Given data ::
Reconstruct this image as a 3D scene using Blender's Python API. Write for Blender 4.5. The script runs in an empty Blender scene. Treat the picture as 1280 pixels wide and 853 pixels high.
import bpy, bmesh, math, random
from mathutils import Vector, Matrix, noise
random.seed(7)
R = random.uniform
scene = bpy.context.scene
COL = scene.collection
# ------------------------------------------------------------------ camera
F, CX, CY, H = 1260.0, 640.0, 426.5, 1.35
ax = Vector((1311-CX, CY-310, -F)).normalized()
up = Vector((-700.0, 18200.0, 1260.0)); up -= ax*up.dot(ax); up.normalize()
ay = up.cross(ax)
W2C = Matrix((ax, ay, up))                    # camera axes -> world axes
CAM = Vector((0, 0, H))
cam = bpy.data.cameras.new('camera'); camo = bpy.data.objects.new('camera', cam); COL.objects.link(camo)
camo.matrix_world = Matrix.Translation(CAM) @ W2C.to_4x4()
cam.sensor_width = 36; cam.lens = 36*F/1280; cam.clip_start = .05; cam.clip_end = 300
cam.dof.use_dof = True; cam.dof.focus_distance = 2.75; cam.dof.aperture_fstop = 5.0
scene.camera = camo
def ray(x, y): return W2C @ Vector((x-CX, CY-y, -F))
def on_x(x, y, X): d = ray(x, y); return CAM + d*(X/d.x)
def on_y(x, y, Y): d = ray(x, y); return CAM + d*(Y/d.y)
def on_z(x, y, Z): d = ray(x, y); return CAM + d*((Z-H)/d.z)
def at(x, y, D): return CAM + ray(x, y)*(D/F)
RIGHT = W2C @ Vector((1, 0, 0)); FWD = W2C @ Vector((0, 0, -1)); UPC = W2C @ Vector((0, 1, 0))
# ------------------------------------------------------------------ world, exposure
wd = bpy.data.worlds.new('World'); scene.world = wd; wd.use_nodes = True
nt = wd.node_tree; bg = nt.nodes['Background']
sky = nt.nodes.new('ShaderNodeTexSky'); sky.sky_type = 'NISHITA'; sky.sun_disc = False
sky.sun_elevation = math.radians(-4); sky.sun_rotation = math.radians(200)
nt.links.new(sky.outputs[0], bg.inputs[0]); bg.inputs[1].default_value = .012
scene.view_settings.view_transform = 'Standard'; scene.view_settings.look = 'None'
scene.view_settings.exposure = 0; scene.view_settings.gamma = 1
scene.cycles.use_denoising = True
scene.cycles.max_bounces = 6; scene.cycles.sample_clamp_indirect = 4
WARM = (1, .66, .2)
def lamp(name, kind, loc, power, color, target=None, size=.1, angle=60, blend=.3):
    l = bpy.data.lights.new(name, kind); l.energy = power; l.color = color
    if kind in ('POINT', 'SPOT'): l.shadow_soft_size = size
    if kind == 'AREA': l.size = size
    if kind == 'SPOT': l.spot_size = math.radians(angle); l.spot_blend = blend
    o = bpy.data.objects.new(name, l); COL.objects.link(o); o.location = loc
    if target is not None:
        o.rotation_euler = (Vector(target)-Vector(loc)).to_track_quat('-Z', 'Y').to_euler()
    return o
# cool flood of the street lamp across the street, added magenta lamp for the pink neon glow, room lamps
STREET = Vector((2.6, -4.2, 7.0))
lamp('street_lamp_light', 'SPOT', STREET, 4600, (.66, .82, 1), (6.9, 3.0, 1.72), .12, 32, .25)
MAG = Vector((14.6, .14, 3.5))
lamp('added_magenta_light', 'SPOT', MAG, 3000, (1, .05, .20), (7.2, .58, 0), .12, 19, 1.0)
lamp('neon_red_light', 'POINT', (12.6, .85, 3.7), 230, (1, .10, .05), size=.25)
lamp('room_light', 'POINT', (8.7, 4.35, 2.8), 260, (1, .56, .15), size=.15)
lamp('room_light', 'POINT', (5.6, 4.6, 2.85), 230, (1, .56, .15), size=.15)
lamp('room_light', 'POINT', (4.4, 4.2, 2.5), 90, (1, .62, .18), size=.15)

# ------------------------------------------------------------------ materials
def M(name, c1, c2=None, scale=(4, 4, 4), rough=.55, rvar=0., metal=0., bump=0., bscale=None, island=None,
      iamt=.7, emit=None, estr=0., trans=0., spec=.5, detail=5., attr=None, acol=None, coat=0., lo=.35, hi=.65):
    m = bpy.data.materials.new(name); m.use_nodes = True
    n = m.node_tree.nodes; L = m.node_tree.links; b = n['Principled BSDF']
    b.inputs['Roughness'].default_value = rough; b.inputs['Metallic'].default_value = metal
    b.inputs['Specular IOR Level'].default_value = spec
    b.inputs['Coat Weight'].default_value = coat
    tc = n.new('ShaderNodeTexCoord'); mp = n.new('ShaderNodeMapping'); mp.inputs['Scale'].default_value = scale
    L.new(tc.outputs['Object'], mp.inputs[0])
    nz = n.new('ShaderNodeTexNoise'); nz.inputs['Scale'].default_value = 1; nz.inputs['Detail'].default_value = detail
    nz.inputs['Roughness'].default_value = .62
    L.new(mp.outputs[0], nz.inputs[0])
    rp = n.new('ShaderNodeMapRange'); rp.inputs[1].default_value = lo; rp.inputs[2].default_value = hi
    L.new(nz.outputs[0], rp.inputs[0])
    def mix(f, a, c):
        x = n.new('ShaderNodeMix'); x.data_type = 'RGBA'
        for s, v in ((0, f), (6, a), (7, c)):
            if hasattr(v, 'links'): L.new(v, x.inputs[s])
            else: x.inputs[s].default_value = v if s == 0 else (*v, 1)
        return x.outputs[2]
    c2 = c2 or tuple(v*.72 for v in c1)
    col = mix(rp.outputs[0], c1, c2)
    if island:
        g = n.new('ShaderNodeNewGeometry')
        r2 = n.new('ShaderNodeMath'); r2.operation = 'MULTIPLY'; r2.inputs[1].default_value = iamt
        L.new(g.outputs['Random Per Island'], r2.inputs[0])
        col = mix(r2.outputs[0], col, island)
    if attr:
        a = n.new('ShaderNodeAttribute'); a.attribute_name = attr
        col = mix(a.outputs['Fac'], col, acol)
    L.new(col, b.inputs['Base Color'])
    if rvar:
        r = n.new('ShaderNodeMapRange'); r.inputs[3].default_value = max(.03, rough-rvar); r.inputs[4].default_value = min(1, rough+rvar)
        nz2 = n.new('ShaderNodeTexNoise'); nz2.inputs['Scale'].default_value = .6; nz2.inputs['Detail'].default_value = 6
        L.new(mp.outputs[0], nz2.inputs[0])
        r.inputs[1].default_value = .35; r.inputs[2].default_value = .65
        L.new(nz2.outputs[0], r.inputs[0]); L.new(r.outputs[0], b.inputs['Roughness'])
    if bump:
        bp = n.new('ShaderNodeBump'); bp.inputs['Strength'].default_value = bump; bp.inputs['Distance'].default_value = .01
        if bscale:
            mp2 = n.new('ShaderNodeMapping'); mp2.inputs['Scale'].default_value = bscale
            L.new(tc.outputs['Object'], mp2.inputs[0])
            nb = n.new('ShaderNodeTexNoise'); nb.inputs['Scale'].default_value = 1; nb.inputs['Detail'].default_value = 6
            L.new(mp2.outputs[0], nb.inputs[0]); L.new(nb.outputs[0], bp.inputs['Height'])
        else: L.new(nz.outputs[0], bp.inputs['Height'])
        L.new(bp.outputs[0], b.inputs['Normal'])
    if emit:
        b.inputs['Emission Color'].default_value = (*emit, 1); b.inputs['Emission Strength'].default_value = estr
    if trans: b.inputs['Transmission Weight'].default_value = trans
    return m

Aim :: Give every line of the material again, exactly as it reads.

Result below ::
Reconstruct this image as a 3D scene using Blender's Python API. Write for Blender 4.5. The script runs in an empty Blender scene. Treat the picture as 1280 pixels wide and 853 pixels high.
import bpy, bmesh, math, random
from mathutils import Vector, Matrix, noise
random.seed(7)
R = random.uniform
scene = bpy.context.scene
COL = scene.collection
# ------------------------------------------------------------------ camera
F, CX, CY, H = 1260.0, 640.0, 426.5, 1.35
ax = Vector((1311-CX, CY-310, -F)).normalized()
up = Vector((-700.0, 18200.0, 1260.0)); up -= ax*up.dot(ax); up.normalize()
ay = up.cross(ax)
W2C = Matrix((ax, ay, up))                    # camera axes -> world axes
CAM = Vector((0, 0, H))
cam = bpy.data.cameras.new('camera'); camo = bpy.data.objects.new('camera', cam); COL.objects.link(camo)
camo.matrix_world = Matrix.Translation(CAM) @ W2C.to_4x4()
cam.sensor_width = 36; cam.lens = 36*F/1280; cam.clip_start = .05; cam.clip_end = 300
cam.dof.use_dof = True; cam.dof.focus_distance = 2.75; cam.dof.aperture_fstop = 5.0
scene.camera = camo
def ray(x, y): return W2C @ Vector((x-CX, CY-y, -F))
def on_x(x, y, X): d = ray(x, y); return CAM + d*(X/d.x)
def on_y(x, y, Y): d = ray(x, y); return CAM + d*(Y/d.y)
def on_z(x, y, Z): d = ray(x, y); return CAM + d*((Z-H)/d.z)
def at(x, y, D): return CAM + ray(x, y)*(D/F)
RIGHT = W2C @ Vector((1, 0, 0)); FWD = W2C @ Vector((0, 0, -1)); UPC = W2C @ Vector((0, 1, 0))
# ------------------------------------------------------------------ world, exposure
wd = bpy.data.worlds.new('World'); scene.world = wd; wd.use_nodes = True
nt = wd.node_tree; bg = nt.nodes['Background']
sky = nt.nodes.new('ShaderNodeTexSky'); sky.sky_type = 'NISHITA'; sky.sun_disc = False
sky.sun_elevation = math.radians(-4); sky.sun_rotation = math.radians(200)
nt.links.new(sky.outputs[0], bg.inputs[0]); bg.inputs[1].default_value = .012
scene.view_settings.view_transform = 'Standard'; scene.view_settings.look = 'None'
scene.view_settings.exposure = 0; scene.view_settings.gamma = 1
scene.cycles.use_denoising = True
scene.cycles.max_bounces = 6; scene.cycles.sample_clamp_indirect = 4
WARM = (1, .66, .2)
def lamp(name, kind, loc, power, color, target=None, size=.1, angle=60, blend=.3):
    l = bpy.data.lights.new(name, kind); l.energy = power; l.color = color
    if kind in ('POINT', 'SPOT'): l.shadow_soft_size = size
    if kind == 'AREA': l.size = size
    if kind == 'SPOT': l.spot_size = math.radians(angle); l.spot_blend = blend
    o = bpy.data.objects.new(name, l); COL.objects.link(o); o.location = loc
    if target is not None:
        o.rotation_euler = (Vector(target)-Vector(loc)).to_track_quat('-Z', 'Y').to_euler()
    return o
# cool flood of the street lamp across the street, added magenta lamp for the pink neon glow, room lamps
STREET = Vector((2.6, -4.2, 7.0))
lamp('street_lamp_light', 'SPOT', STREET, 4600, (.66, .82, 1), (6.9, 3.0, 1.72), .12, 32, .25)
MAG = Vector((14.6, .14, 3.5))
lamp('added_magenta_light', 'SPOT', MAG, 3000, (1, .05, .20), (7.2, .58, 0), .12, 19, 1.0)
lamp('neon_red_light', 'POINT', (12.6, .85, 3.7), 230, (1, .10, .05), size=.25)
lamp('room_light', 'POINT', (8.7, 4.35, 2.8), 260, (1, .56, .15), size=.15)
lamp('room_light', 'POINT', (5.6, 4.6, 2.85), 230, (1, .56, .15), size=.15)
lamp('room_light', 'POINT', (4.4, 4.2, 2.5), 90, (1, .62, .18), size=.15)

# ------------------------------------------------------------------ materials
def M(name, c1, c2=None, scale=(4, 4, 4), rough=.55, rvar=0., metal=0., bump=0., bscale=None, island=None,
      iamt=.7, emit=None, estr=0., trans=0., spec=.5, detail=5., attr=None, acol=None, coat=0., lo=.35, hi=.65):
    m = bpy.data.materials.new(name); m.use_nodes = True
    n = m.node_tree.nodes; L = m.node_tree.links; b = n['Principled BSDF']
    b.inputs['Roughness'].default_value = rough; b.inputs['Metallic'].default_value = metal
    b.inputs['Specular IOR Level'].default_value = spec
    b.inputs['Coat Weight'].default_value = coat
    tc = n.new('ShaderNodeTexCoord'); mp = n.new('ShaderNodeMapping'); mp.inputs['Scale'].default_value = scale
    L.new(tc.outputs['Object'], mp.inputs[0])
    nz = n.new('ShaderNodeTexNoise'); nz.inputs['Scale'].default_value = 1; nz.inputs['Detail'].default_value = detail
    nz.inputs['Roughness'].default_value = .62
    L.new(mp.outputs[0], nz.inputs[0])
    rp = n.new('ShaderNodeMapRange'); rp.inputs[1].default_value = lo; rp.inputs[2].default_value = hi
    L.new(nz.outputs[0], rp.inputs[0])
    def mix(f, a, c):
        x = n.new('ShaderNodeMix'); x.data_type = 'RGBA'
        for s, v in ((0, f), (6, a), (7, c)):
            if hasattr(v, 'links'): L.new(v, x.inputs[s])
            else: x.inputs[s].default_value = v if s == 0 else (*v, 1)
        return x.outputs[2]
    c2 = c2 or tuple(v*.72 for v in c1)
    col = mix(rp.outputs[0], c1, c2)
    if island:
        g = n.new('ShaderNodeNewGeometry')
        r2 = n.new('ShaderNodeMath'); r2.operation = 'MULTIPLY'; r2.inputs[1].default_value = iamt
        L.new(g.outputs['Random Per Island'], r2.inputs[0])
        col = mix(r2.outputs[0], col, island)
    if attr:
        a = n.new('ShaderNodeAttribute'); a.attribute_name = attr
        col = mix(a.outputs['Fac'], col, acol)
    L.new(col, b.inputs['Base Color'])
    if rvar:
        r = n.new('ShaderNodeMapRange'); r.inputs[3].default_value = max(.03, rough-rvar); r.inputs[4].default_value = min(1, rough+rvar)
        nz2 = n.new('ShaderNodeTexNoise'); nz2.inputs['Scale'].default_value = .6; nz2.inputs['Detail'].default_value = 6
        L.new(mp.outputs[0], nz2.inputs[0])
        r.inputs[1].default_value = .35; r.inputs[2].default_value = .65
        L.new(nz2.outputs[0], r.inputs[0]); L.new(r.outputs[0], b.inputs['Roughness'])
    if bump:
        bp = n.new('ShaderNodeBump'); bp.inputs['Strength'].default_value = bump; bp.inputs['Distance'].default_value = .01
        if bscale:
            mp2 = n.new('ShaderNodeMapping'); mp2.inputs['Scale'].default_value = bscale
            L.new(tc.outputs['Object'], mp2.inputs[0])
            nb = n.new('ShaderNodeTexNoise'); nb.inputs['Scale'].default_value = 1; nb.inputs['Detail'].default_value = 6
            L.new(mp2.outputs[0], nb.inputs[0]); L.new(nb.outputs[0], bp.inputs['Height'])
        else: L.new(nz.outputs[0], bp.inputs['Height'])
        L.new(bp.outputs[0], b.inputs['Normal'])
    if emit:
        b.inputs['Emission Color'].default_value = (*emit, 1); b.inputs['Emission Strength'].default_value = estr
    if trans: b.inputs['Transmission Weight'].default_value = trans
    return m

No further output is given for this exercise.